Hmm. Now that I upload the photo it looks a little abstract. But click to enlarge it and you see it's a tree-lined street. Not just any street, but Santa Rosa Avenue in Altadena, better known as
Christmas Tree Lane.
I parked myself and my tripod in the gully at the end of a driveway to get this picture and the homeowner took a peek to see what I was doing. "Oh, you're filming," he said.
"Just taking pictures. Is it okay?"
"Oh sure."
"I wonder if you get tired of all this traffic," I said.
"Oh no! I don't mind," he said. "It's all about the Christmas spirit."
A couple of miles east there's a home where every Christmas decoration you can imagine is packed into one yard. It's bright enough to light the neighborhood, and you can hear the electricity buzz. People crowd around taking pictures and loving it, and I'm glad they do. But it's not my cup of tea.
I go for the simplicity and silence of
Christmas Tree Lane. Just a mile or so of deodar cedars strung with old-fashioned lights. People drive slowly and dim their lights. It's quiet and kind of magical.

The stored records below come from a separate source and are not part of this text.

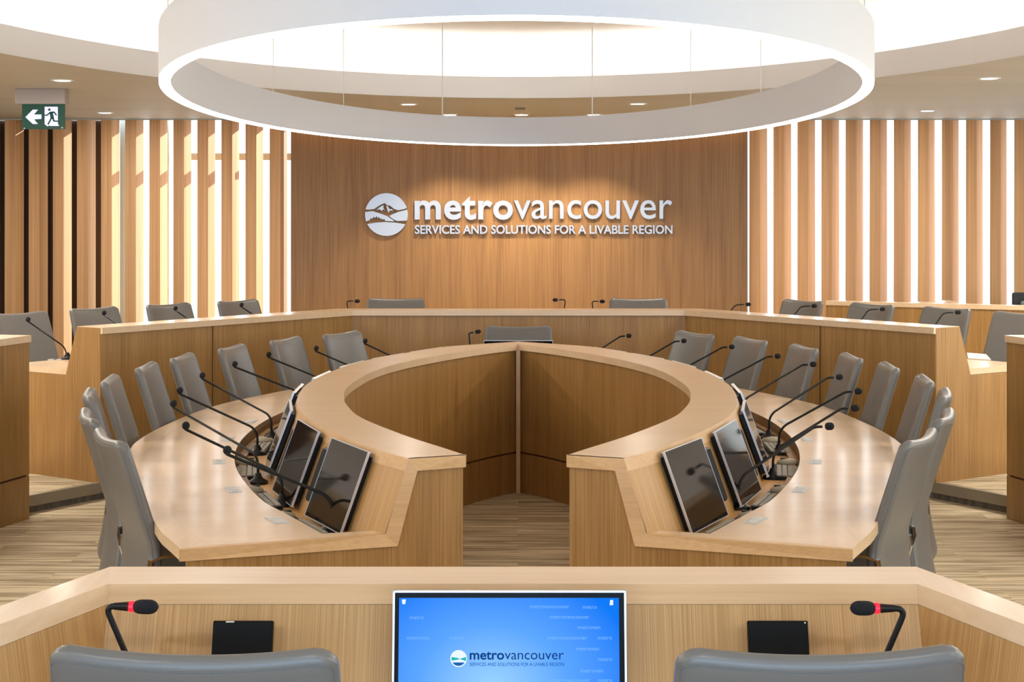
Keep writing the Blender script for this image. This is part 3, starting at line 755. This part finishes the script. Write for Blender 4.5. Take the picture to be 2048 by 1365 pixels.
def put_chair(top, phi, z, label, group):
    """top: plan position of the middle of the top edge; phi: facing angle, 0 = towards the camera, positive = to the right"""
    f = Vector((math.sin(phi), -math.cos(phi)))
    loc = Vector(top)+f*.138
    rz = math.atan2(-f.x, f.y)
    if not used[0]:
        used[0] = True; proto.location = (loc.x, loc.y, z); proto.rotation_euler = (0, 0, rz); proto['label'] = label; proto['group'] = group; return proto
    return dup(proto, (loc.x, loc.y, z), rz, label, group)
IN = [((-1.308, 12.49), 66), ((-1.64, 11.91), 75), ((-1.895, 11.2), 82), ((-2.076, 10.47), 89), ((-2.156, 9.825), 93), ((-2.176, 9.04), 98), ((-2.10, 8.34), 104), ((-1.88, 7.45), 110), ((-1.618, 6.735), 114)]
pos = ['nearest the far tip', 'second from the far tip', 'third from the far tip', 'fourth from the far tip', 'middle of the nine', 'fourth from the near end', 'third from the near end', 'second from the near end', 'nearest the viewer']
for i, ((x, y), ph) in enumerate(IN):
    for s_, side in ((1, 'left'), (-1, 'right')):
        ph2 = math.radians(ph+random.uniform(-1.5, 1.5)); xx, yy = x, y
        if s_ == -1 and i in (3, 8): xx += .012
        put_chair((xx*s_+ (0 if s_ == 1 else .0), yy), ph2*s_, 0, f'grey leather chair, {side} side of the oval table, {pos[i]}', 'chairs around the oval table')
put_chair((0.0, 13.22), 0, 0, 'grey chair at the far tip of the oval table, centred under the logo', 'chairs around the oval table')
OUT = [((-2.47, 14.9), 'nearest the logo wall'), ((-2.96, 14.33), 'second from the logo wall'), ((-3.44, 13.74), 'third from the logo wall'), ((-3.83, 13.06), 'cut by the picture edge')]
for (x, y), w in OUT:
    for s_, side in ((1, 'left'), (-1, 'right')):
        put_chair((x*s_+(0 if s_ == 1 else .03), y), math.radians(58)*s_, ZP, f'grey chair behind the {side} slanting desk, {w}', 'chairs behind the outer desks')
for x, w in ((792, 'left'), (1276, 'right')):
    put_chair(((x-VX)*15.24/F+CX, 15.24), 0, ZP, f'grey chair behind the straight back desk, {w} of the pair below the logo', 'chairs behind the outer desks')
put_chair((-.563, 2.99), math.radians(180-3), ZP, 'blue-grey foreground chair cut off at the bottom left, seen from behind', 'foreground chairs')
put_chair((.548, 2.99), math.radians(180+3), ZP, 'blue-grey foreground chair cut off at the bottom right, seen from behind', 'foreground chairs')
# dark chair at the far right edge
p = ptD(2052, 585, 17.2)
t = thing('visitor_chair', 'dark chair with grey-green pad cut by the right edge, by the fins', 'chair', (p.x, 17.2, ZP))
b = B(); b.box(p.x-.15, p.x+.30, 17.15, 17.19, .62, p.z); bevel(b.out('back_shell', M['dark_chair'], t), .07, 5)
b = B(); b.box(p.x-.08, p.x+.27, 17.09, 17.15, .62, p.z-.08); bevel(b.out('back_pad', M['teal_seat'], t), .04, 4)
b = B(); b.box(p.x-.15, p.x+.30, 16.7, 17.15, .53, .60); bevel(b.out('seat', M['teal_seat'], t), .02)
for dx in (-.13, .28):
    for y in (16.73, 17.12):
        b = B(); b.tube([(p.x+dx, y, ZP), (p.x+dx, y, .54)], .014, 8); b.out('leg', M['dark_chair'], t)

# ------------------------------------------------------------------ microphones
def bez(P, n=10):
    """smooth polyline through corner points by rounding them"""
    P = [Vector(p) for p in P]; out = [P[0]]
    for i in range(1, len(P)-1):
        a, c, d = P[i-1], P[i], P[i+1]; r = min((a-c).length, (d-c).length)*.45
        p0 = c+(a-c).normalized()*r; p1 = c+(d-c).normalized()*r
        for k in range(n+1):
            t_ = k/n; out.append(p0*(1-t_)**2+c*2*t_*(1-t_)+p1*t_*t_)
    return out+[P[-1]]
def mic(base, knee, bend, tip, label, group, r=.0055, head=(.013, .045), z0=None, lit=False, basekind=True):
    """gooseneck: base on the desk, short riser to the knee, straight neck to the bend, then the head"""
    base, knee, bend, tip = map(Vector, (base, knee, bend, tip))
    t = thing('gooseneck_microphone', label, 'microphone', base, 0, group)
    d = (tip-bend).normalized()
    h0 = tip-d*head[1]
    if basekind:
        b = B(); b.lathe([(.048, 0), (.046, .012), (.022, .026), (.012, .05)], 20, Matrix.Translation(base)); auto_smooth(b.out('base', M['black'], t), 40)
    b = B(); b.tube(bez([base+Vector((0, 0, .004)), knee, bend, h0-d*.012]), r, 8); b.out('gooseneck', M['black'], t, smooth=True)
    if lit:
        b = B(); b.tube([h0-d*.007, h0+d*.001], r*1.75, 16); b.out('indicator_ring', M['red'], t, smooth=False)
        b = B(); b.tube([h0-d*.038, h0-d*.010], [r*1.1, r*1.5], 14); b.out('collar', M['black'], t)
    R, L = head; n = 16
    pts = [h0+d*L*(i/n) for i in range(n+1)]; rad = []
    for i in range(n+1):
        u = i/n; e_ = .38
        k = 1
        if u < e_: k = .35+.65*math.sqrt(1-((e_-u)/e_)**2)
        if u > 1-e_: k = math.sqrt(max(.02, 1-((u-1+e_)/e_)**2))
        rad.append(R*k)
    b = B(); b.tube(pts, rad, 16); b.out('windscreen', M['foam'], t, smooth=True)
    return t
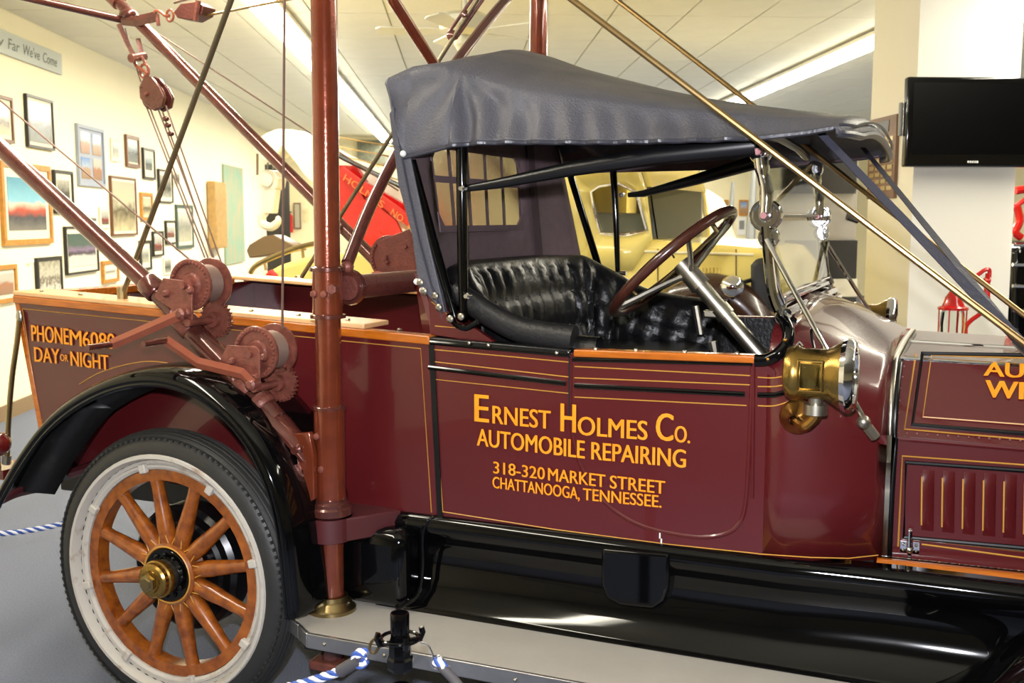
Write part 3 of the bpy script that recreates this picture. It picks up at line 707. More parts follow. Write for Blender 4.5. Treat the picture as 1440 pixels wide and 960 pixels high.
# main lettering
def lobj(name, items):
    b = MB()
    for it in items: ltr(b, *it)
    b.build(name, 'letter_gold', TR, smooth=0, weld=False)
lobj('lettering_company', [('E', 668, 592, 687, 594, 38.5), ('RNEST', 693, 595, 774, 603, 25), ('H', 789, 606, 809, 608, 39.5), ('OLMES', 813, 611, 910, 618.5, 26), ('C', 923, 618, 946, 620, 38), ('O.', 949, 621, 970, 623, 23)])
lobj('lettering_trade', [('AUTOMOBILE', 671, 626, 822, 644.5, 24), ('REPAIRING', 832, 645.5, 964, 657.5, 24.5)])
lobj('lettering_street', [('318-320', 694, 665, 766, 674, 16.5), ('MARKET', 771, 675, 851, 685, 17.5), ('STREET', 858, 686, 935, 694.5, 18)])
lobj('lettering_city', [('CHATTANOOGA,', 693, 685.5, 815, 702, 16), ('TENNESSEE.', 820, 702.5, 930, 713.5, 16.5)])
# scuffs on the body
b = MB()
for (x, y) in ((928, 752), (930, 762), (932, 772)): b.box(S(x, y, -.002), (.004, .002, .02))
stuff(b.build('paint_chips', 'label_white', TR))

# ---- cowl
def csec(x, yb, z1, ys, zs, zc, n=7):
    # bottom -> shoulder -> crown -> far shoulder -> far bottom
    L = [V(x, yb, .655), V(x, yb, .85), V(x, yb, 1.0), V(x, yb, z1 - .05), V(x, yb + .004, z1)]
    for k in range(1, 6):
        t = k / 5 * PI / 2; L.append(V(x, yb + .004 + (ys - yb) * (1 - math.cos(t)), z1 + (zs - z1) * math.sin(t)))
    for k in range(1, 5):
        t = k / 4; yy = ys + (.68 - ys) * t; L.append(V(x, yy, zs + (zc - zs) * math.sin(t * PI / 2)))
    return L + [V(x, YF - p.y, p.z) for p in L[-2::-1]]
CW = []
for (x, yb, z1, ys, zs, zc) in ((1.80, .0, 1.16, .14, 1.295, 1.335), (1.86, .0, 1.13, .16, 1.28, 1.32), (1.93, .010, 1.09, .20, 1.258, 1.295), (2.01, .045, 1.05, .24, 1.225, 1.25), (2.07, .09, 1.03, .265, 1.198, 1.21), (2.10, .112, 1.02, .27, 1.190, 1.196)):
    CW.append(csec(x, yb, z1, ys, zs, zc))
first = [V(1.768, p.y, p.z) for p in CW[0][:5]]
MB().loft(CW).build('cowl', 'maroon', TR, thick=.004, smooth=50)
MB().prism([V(1.765, .002, .65), V(1.82, .002, .655), V(1.82, .002, 1.17), V(1.79, .002, 1.19), V(1.765, .002, 1.195)], (0, .02, 0)).build('cowl_side', 'maroon', TR, smooth=0)
MB().prism([V(1.765, YF, .65), V(1.82, YF, .655), V(1.82, YF, 1.225), V(1.765, YF, 1.195)], (0, -.02, 0)).build('cowl_side', 'maroon', TR, smooth=0)
MB().prism([V(1.80, .03, .66), V(1.80, YF - .03, .66), V(1.80, YF - .03, 1.22), V(1.80, YF - .12, 1.30), V(1.80, .68, 1.35), V(1.80, .12, 1.30), V(1.80, .03, 1.22)], (.01, 0, 0))
MB().boxe((2.05, .15, .66), (2.07, YF - .15, 1.05)).build('firewall', 'dark_gap', TR)
# black band at the cowl front edge
MB().loft([CW[-1], [p + V(.012, 0, 0) for p in CW[-1]]]).build('cowl_band', 'nickel', TR, thick=.008)
MB().loft([[p + V(.012, .004, -.006) for p in CW[-1]], [p + V(.024, .006, -.008) for p in CW[-1]]]).build('hood_gap', 'black_satin', TR, thick=.008)
# coaming (black rolled leather) round the cockpit opening
co = [S(1062, 507, 0), S(1078, 506, 0), S(1094, 498, .0), S(1106, 484, .012), S(1109, 468, .03), S(1104, 454, .06), S(1098, 447, .10)]
cs = spline(co, 5)
nn = len(cs)
MB().tube([p + V(0, .0, 0) for p in cs] + [V(1.79, .25, 1.322), V(1.79, .45, 1.34), V(1.79, .68, 1.348), V(1.79, .9, 1.34), V(1.79, 1.11, 1.322), V(1.82, YF - .06, 1.28), V(1.80, YF, 1.21), V(1.76, YF, 1.19)], .017, 12).build('coaming', 'black_gloss', TR)
b = MB()
for (x, y) in ((1080, 505), (1104, 478)): b.ball(S(x, y, -.014), .006, 8, 6)
stuff(b.build('coaming_screw', 'copper_disc', TR))
b = MB()
strip(b, spline([S(1066, 530), S(1085, 531), S(1100, 529), S(1112, 524)]), .0035, -.004); strip(b, spline([S(1066, 543), S(1090, 543), S(1110, 539)]), .0035, -.004)
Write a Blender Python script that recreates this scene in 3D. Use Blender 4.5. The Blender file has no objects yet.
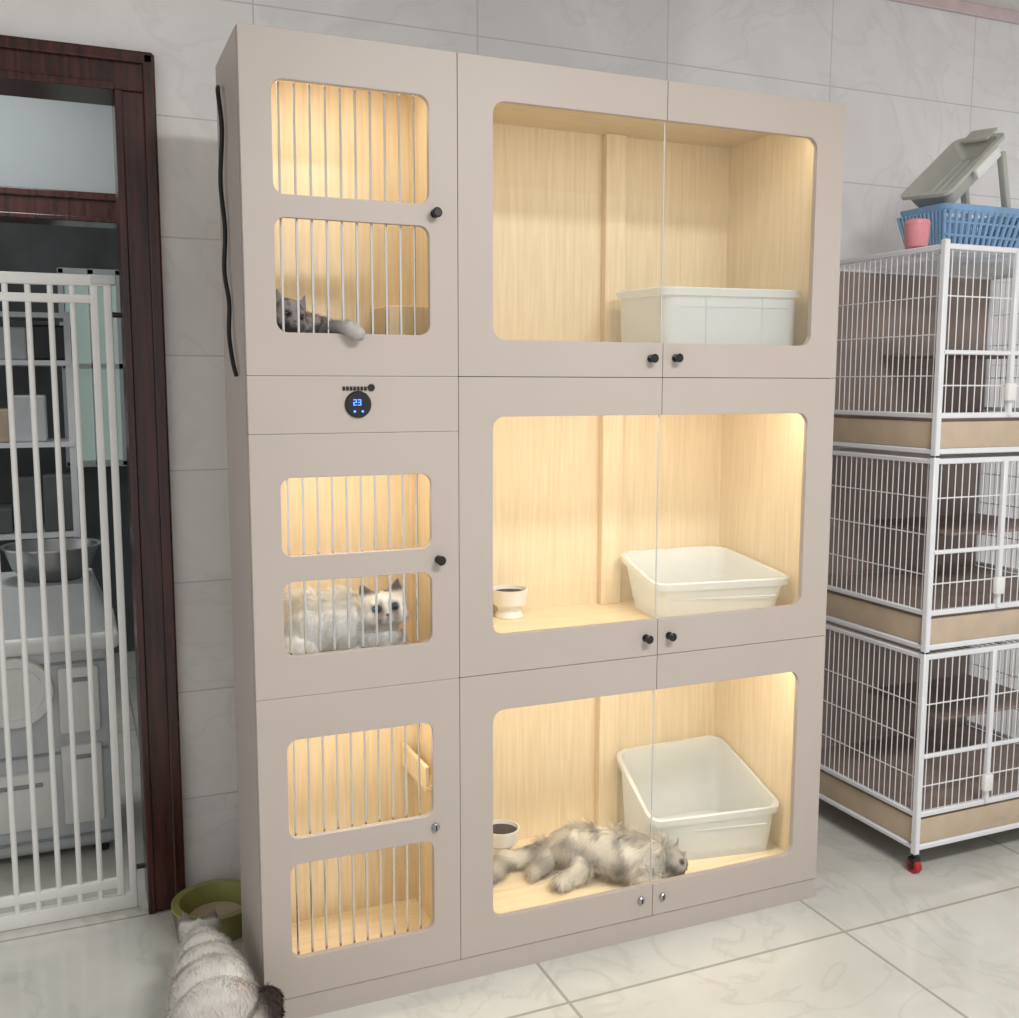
import bpy, bmesh, math, random
import numpy as np
from mathutils import Vector, Matrix, Euler
from mathutils import noise as mnoise
random.seed(3); rng=np.random.default_rng(5)
OZ=1.628            # eye height; geometry below is written relative to eye height
FL=-OZ
sc=bpy.context.scene
sc.view_settings.view_transform='Standard'
sc.view_settings.look='None'

def S(r,g,b):
    f=lambda c:(c/255/12.92 if c/255<=0.04045 else ((c/255+0.055)/1.055)**2.4)
    return (f(r),f(g),f(b),1)
# ---------------------------------------------------------------- materials
def newmat(name):
    m=bpy.data.materials.new(name); m.use_nodes=True
    nt=m.node_tree; b=nt.nodes['Principled BSDF']; return m,nt,b
def noise_mix(nt,c1,c2,scale,vec_scale=(1,1,1),detail=4,lo=.35,hi=.65,dist=0):
    tc=nt.nodes.new('ShaderNodeTexCoord'); mp=nt.nodes.new('ShaderNodeMapping')
    mp.inputs['Scale'].default_value=vec_scale
    nt.links.new(tc.outputs['Object'],mp.inputs['Vector'])
    n=nt.nodes.new('ShaderNodeTexNoise'); n.inputs['Scale'].default_value=scale; n.inputs['Detail'].default_value=detail
    n.inputs['Distortion'].default_value=dist
    nt.links.new(mp.outputs['Vector'],n.inputs['Vector'])
    r=nt.nodes.new('ShaderNodeValToRGB'); r.color_ramp.elements[0].position=lo; r.color_ramp.elements[1].position=hi
    r.color_ramp.elements[0].color=c1; r.color_ramp.elements[1].color=c2
    nt.links.new(n.outputs['Fac'],r.inputs['Fac'])
    return r.outputs['Color'],n,mp,tc
def simple(name,col,rough=.5,metal=0,var=.06,scale=12,spec=.5):
    m,nt,b=newmat(name)
    c1=tuple(x*(1-var) for x in col[:3])+(1,); c2=tuple(min(1,x*(1+var)) for x in col[:3])+(1,)
    o,*_=noise_mix(nt,c1,c2,scale)
    nt.links.new(o,b.inputs['Base Color'])
    b.inputs['Roughness'].default_value=rough; b.inputs['Metallic'].default_value=metal
    b.inputs['Specular IOR Level'].default_value=spec
    return m
def emis(name,col,st):
    m,nt,b=newmat(name); b.inputs['Base Color'].default_value=col
    b.inputs['Emission Color'].default_value=col; b.inputs['Emission Strength'].default_value=st; return m
M_lam=simple('greige_laminate',S(186,174,165),.45,var=.015,scale=3)
M_edge=simple('dark_gap',S(60,50,45),.8)
M_chrome=simple('chrome',S(225,225,225),.18,1,var=.02)
M_black=simple('black_plastic',S(22,20,20),.35)
M_steel=simple('steel',S(170,170,172),.3,1)
M_white=simple('white_plastic',S(232,230,226),.4,var=.02)
M_whitemetal=simple('white_metal',S(226,226,228),.35,var=.02)
M_grayplastic=simple('gray_plastic',S(198,201,202),.4,var=.03)
M_panplastic=simple('warm_gray_plastic',S(182,181,172),.4,var=.04)
M_beige=simple('beige_tray',S(192,172,148),.5)
M_brown=simple('taupe_board',S(150,132,122),.7,var=.15,scale=6)
M_tan=simple('cardboard',S(120,104,90),.8,var=.2,scale=6)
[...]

Those cedars were planted in 1885. A tree gets pretty tall in 125 years. I love this Altadena Historical Society photo of
Christmas Tree Lane in the early 1900s, back when the trees were young.
Read the
LA Times article or the links above first, to get a sense of the history. Then have a look at the
Woodbury House. The Woodbury brothers founded Altadena and one of them planted those deodars (scroll down for old photos and a mention of the nursery where the trees were first planted). The house is still there. Well-hidden, but still there. And so are the beautiful trees and the sweet town those brothers planted.